Give the number of lines that include the word "return", nothing more.

___ Data ___

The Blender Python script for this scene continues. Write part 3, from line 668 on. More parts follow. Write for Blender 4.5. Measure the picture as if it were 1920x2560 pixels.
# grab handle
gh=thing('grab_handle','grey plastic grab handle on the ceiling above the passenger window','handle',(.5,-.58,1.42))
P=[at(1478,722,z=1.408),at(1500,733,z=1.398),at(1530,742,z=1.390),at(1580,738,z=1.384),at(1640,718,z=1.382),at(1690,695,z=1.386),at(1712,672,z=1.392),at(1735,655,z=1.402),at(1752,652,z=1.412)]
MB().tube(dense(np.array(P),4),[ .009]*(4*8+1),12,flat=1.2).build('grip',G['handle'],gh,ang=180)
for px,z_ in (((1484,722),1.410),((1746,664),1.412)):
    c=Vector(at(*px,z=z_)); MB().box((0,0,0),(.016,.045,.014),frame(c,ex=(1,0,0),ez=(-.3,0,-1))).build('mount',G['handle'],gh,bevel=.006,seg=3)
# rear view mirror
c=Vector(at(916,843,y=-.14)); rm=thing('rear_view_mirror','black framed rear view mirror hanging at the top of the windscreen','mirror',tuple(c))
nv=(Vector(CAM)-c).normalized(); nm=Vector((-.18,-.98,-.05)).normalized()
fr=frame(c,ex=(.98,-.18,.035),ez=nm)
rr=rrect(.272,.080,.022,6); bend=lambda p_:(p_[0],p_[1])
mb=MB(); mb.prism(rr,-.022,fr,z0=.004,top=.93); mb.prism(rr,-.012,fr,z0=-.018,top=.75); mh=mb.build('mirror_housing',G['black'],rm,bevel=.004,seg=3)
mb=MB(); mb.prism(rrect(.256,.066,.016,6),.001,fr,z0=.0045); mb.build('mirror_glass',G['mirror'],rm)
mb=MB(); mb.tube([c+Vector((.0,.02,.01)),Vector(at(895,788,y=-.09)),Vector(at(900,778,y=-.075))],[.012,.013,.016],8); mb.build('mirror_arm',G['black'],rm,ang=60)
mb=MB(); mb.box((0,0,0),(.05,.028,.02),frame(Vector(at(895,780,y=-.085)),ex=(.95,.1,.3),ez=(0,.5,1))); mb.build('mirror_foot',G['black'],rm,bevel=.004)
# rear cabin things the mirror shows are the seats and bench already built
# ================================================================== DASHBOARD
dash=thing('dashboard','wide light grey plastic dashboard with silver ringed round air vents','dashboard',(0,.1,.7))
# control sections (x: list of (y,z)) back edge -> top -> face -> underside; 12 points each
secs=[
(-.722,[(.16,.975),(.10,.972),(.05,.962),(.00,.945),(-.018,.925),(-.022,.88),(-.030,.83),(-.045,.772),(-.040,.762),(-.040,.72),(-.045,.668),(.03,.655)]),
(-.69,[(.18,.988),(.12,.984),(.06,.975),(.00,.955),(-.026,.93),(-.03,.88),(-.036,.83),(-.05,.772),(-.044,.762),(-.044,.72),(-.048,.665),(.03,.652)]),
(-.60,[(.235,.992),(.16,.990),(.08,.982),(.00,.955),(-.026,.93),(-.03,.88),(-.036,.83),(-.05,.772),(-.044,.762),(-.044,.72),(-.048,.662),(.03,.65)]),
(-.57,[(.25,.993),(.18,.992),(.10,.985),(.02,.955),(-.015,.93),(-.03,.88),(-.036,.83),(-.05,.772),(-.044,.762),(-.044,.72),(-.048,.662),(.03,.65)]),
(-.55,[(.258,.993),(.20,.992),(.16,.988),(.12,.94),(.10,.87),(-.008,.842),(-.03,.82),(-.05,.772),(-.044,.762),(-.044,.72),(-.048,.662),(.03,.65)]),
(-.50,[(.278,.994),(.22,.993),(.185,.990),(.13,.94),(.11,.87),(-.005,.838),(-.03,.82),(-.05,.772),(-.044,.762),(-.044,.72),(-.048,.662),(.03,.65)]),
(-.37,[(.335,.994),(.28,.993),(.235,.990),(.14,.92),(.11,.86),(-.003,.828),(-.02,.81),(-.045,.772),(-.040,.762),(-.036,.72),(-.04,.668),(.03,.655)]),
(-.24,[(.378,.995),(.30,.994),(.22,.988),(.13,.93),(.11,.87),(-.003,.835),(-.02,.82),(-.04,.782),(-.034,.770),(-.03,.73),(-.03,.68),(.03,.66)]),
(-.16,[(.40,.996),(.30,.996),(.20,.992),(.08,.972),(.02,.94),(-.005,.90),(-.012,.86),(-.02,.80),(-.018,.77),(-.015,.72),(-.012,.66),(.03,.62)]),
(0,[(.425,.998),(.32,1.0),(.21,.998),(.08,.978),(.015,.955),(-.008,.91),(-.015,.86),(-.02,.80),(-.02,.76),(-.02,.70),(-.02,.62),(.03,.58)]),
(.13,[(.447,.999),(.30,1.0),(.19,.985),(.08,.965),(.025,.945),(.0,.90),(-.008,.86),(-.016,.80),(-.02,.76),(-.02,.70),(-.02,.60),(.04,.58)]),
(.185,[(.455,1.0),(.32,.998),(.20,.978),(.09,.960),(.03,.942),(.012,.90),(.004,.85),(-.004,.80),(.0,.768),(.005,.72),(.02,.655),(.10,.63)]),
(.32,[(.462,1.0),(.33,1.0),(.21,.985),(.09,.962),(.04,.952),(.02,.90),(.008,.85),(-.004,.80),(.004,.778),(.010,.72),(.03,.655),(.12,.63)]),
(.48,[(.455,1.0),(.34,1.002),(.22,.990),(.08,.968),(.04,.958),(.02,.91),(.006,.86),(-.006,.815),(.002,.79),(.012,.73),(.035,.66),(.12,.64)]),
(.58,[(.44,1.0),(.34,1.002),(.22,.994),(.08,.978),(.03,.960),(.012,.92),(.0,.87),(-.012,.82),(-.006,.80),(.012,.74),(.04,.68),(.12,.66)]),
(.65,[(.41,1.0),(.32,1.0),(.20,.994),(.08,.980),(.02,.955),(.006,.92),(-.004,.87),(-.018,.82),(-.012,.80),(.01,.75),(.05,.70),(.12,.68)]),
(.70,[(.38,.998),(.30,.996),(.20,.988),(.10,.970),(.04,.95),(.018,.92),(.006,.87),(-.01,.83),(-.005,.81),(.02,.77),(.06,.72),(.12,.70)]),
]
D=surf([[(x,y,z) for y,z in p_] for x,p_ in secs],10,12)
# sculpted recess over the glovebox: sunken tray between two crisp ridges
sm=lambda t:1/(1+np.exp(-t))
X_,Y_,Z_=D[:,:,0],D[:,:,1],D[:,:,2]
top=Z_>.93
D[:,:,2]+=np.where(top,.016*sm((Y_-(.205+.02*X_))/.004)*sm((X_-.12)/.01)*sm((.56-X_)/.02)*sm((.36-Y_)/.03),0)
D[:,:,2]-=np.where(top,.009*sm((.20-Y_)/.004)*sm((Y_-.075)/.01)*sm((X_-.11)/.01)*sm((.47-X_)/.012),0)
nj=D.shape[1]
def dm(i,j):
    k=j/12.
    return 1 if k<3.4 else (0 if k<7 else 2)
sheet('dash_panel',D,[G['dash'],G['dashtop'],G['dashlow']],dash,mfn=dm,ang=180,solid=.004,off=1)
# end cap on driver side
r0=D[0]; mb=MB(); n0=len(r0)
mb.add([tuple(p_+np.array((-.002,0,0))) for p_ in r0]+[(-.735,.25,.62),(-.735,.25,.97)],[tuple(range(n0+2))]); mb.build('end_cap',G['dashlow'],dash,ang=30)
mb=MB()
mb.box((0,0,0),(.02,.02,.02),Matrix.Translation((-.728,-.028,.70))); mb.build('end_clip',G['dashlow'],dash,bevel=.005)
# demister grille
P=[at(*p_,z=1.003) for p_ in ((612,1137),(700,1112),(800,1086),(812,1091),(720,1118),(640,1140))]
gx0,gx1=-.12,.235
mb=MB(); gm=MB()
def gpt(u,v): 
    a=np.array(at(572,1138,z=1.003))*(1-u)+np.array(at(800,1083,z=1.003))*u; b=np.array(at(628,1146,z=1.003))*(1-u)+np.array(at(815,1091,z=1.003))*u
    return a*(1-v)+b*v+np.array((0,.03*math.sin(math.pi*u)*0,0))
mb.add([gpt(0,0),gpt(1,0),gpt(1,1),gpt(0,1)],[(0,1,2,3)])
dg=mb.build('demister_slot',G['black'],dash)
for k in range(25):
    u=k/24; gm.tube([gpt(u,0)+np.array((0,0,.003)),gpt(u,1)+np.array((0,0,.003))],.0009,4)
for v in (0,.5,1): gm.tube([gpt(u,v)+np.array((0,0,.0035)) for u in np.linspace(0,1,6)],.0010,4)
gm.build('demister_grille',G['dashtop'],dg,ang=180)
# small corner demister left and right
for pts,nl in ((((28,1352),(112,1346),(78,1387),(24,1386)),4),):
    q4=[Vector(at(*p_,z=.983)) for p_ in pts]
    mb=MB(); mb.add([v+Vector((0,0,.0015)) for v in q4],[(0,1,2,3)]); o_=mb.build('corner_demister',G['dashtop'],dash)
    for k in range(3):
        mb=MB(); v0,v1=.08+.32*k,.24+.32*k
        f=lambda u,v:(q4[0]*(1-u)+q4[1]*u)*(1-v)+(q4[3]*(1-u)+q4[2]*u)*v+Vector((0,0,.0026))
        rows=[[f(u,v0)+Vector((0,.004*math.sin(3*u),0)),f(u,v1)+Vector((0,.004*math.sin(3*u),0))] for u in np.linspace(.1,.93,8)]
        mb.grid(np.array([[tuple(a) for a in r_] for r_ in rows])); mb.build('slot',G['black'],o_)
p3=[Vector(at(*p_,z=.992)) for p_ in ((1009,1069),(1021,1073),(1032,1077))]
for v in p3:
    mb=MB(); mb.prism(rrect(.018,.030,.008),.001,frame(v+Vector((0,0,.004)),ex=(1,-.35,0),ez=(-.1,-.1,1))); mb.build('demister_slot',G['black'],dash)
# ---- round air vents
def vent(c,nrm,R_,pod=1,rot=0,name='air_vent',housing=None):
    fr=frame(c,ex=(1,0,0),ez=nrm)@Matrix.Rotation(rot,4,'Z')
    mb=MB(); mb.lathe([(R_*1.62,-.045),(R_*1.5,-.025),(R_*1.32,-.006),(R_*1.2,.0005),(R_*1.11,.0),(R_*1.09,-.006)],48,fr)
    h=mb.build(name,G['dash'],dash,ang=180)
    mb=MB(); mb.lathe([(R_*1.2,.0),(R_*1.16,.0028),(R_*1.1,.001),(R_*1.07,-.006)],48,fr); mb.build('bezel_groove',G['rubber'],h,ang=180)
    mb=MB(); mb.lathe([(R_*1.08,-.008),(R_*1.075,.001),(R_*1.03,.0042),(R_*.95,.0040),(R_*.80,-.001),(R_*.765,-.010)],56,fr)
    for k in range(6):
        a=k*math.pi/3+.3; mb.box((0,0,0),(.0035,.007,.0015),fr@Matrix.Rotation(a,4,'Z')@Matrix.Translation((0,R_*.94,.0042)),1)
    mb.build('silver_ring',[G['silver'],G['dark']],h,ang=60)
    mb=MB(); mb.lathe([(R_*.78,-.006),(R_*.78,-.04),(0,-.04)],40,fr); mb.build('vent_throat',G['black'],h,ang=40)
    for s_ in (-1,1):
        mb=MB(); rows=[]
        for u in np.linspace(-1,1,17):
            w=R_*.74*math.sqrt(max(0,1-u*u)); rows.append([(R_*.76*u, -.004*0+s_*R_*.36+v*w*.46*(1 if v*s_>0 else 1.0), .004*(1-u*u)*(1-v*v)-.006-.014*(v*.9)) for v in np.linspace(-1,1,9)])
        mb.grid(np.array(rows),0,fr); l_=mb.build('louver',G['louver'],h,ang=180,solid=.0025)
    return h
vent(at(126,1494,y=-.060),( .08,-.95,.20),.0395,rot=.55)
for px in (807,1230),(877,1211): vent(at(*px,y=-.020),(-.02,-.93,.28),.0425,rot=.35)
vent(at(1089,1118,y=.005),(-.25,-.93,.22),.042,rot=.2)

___

● Answer to the task:
3